- _Task_
Within the material below, locate the line with "Build this scene" and the line with "sc.camera = co", then return those two lines and all lines between them, exactly as written.

- _Input data_

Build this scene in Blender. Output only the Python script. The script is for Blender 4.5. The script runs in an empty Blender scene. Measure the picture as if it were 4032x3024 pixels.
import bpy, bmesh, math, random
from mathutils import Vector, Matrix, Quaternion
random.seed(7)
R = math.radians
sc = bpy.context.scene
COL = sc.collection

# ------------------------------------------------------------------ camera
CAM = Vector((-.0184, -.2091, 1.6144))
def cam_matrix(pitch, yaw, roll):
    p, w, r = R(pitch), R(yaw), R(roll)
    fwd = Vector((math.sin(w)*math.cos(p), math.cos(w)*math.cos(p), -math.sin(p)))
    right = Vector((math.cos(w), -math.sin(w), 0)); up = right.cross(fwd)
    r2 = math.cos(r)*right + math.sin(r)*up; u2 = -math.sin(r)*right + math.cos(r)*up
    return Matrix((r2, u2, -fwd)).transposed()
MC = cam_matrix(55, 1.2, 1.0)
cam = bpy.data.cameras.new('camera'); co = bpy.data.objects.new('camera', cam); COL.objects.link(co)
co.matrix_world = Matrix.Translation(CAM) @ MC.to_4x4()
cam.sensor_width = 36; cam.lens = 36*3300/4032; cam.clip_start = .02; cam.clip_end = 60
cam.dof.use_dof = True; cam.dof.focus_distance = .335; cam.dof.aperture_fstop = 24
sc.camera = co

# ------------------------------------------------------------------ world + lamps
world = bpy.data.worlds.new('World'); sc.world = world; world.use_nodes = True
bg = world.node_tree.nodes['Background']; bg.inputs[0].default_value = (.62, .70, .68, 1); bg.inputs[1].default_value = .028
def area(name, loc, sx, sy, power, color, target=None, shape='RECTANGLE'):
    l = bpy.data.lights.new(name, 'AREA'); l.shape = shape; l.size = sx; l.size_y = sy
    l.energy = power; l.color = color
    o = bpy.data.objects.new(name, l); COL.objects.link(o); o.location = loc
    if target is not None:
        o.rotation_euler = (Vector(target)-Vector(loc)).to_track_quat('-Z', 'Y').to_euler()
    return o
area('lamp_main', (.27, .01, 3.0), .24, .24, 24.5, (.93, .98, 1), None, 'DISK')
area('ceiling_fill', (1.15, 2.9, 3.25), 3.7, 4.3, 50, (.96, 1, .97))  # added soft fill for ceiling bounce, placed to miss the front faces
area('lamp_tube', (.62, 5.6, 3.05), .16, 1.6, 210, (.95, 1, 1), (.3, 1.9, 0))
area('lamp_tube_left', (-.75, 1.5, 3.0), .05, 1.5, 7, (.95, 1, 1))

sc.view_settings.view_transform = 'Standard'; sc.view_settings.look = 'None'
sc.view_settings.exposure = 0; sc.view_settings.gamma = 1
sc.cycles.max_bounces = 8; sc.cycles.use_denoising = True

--

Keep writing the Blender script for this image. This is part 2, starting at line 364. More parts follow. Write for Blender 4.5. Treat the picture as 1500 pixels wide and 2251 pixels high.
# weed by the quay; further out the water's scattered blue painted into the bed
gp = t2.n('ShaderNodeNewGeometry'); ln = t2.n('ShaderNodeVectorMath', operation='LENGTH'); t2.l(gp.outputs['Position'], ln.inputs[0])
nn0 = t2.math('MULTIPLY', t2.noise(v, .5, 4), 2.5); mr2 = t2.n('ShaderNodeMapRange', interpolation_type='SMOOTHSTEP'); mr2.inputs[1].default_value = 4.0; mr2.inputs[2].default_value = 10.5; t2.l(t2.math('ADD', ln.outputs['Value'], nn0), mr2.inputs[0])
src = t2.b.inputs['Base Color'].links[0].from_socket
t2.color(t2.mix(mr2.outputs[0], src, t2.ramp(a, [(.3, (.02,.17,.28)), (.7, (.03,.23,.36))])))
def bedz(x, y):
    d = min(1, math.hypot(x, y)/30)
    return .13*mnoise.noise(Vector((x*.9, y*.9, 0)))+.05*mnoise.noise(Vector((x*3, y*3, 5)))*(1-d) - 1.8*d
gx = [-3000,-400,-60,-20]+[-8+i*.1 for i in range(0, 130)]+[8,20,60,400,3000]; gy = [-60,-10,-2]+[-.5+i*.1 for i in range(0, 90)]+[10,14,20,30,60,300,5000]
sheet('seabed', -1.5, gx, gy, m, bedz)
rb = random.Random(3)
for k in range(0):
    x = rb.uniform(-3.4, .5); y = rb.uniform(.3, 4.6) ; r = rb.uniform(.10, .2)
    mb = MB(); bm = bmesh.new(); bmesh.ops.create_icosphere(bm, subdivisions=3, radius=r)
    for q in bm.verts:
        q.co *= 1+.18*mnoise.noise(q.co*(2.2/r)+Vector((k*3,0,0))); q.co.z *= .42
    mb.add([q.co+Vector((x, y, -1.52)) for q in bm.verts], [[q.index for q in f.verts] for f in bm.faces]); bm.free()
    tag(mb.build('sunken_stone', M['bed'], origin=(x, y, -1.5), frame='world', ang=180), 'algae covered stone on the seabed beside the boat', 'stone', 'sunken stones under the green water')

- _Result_
Build this scene in Blender. Output only the Python script. The script is for Blender 4.5. The script runs in an empty Blender scene. Measure the picture as if it were 4032x3024 pixels.
import bpy, bmesh, math, random
from mathutils import Vector, Matrix, Quaternion
random.seed(7)
R = math.radians
sc = bpy.context.scene
COL = sc.collection

# ------------------------------------------------------------------ camera
CAM = Vector((-.0184, -.2091, 1.6144))
def cam_matrix(pitch, yaw, roll):
    p, w, r = R(pitch), R(yaw), R(roll)
    fwd = Vector((math.sin(w)*math.cos(p), math.cos(w)*math.cos(p), -math.sin(p)))
    right = Vector((math.cos(w), -math.sin(w), 0)); up = right.cross(fwd)
    r2 = math.cos(r)*right + math.sin(r)*up; u2 = -math.sin(r)*right + math.cos(r)*up
    return Matrix((r2, u2, -fwd)).transposed()
MC = cam_matrix(55, 1.2, 1.0)
cam = bpy.data.cameras.new('camera'); co = bpy.data.objects.new('camera', cam); COL.objects.link(co)
co.matrix_world = Matrix.Translation(CAM) @ MC.to_4x4()
cam.sensor_width = 36; cam.lens = 36*3300/4032; cam.clip_start = .02; cam.clip_end = 60
cam.dof.use_dof = True; cam.dof.focus_distance = .335; cam.dof.aperture_fstop = 24
sc.camera = co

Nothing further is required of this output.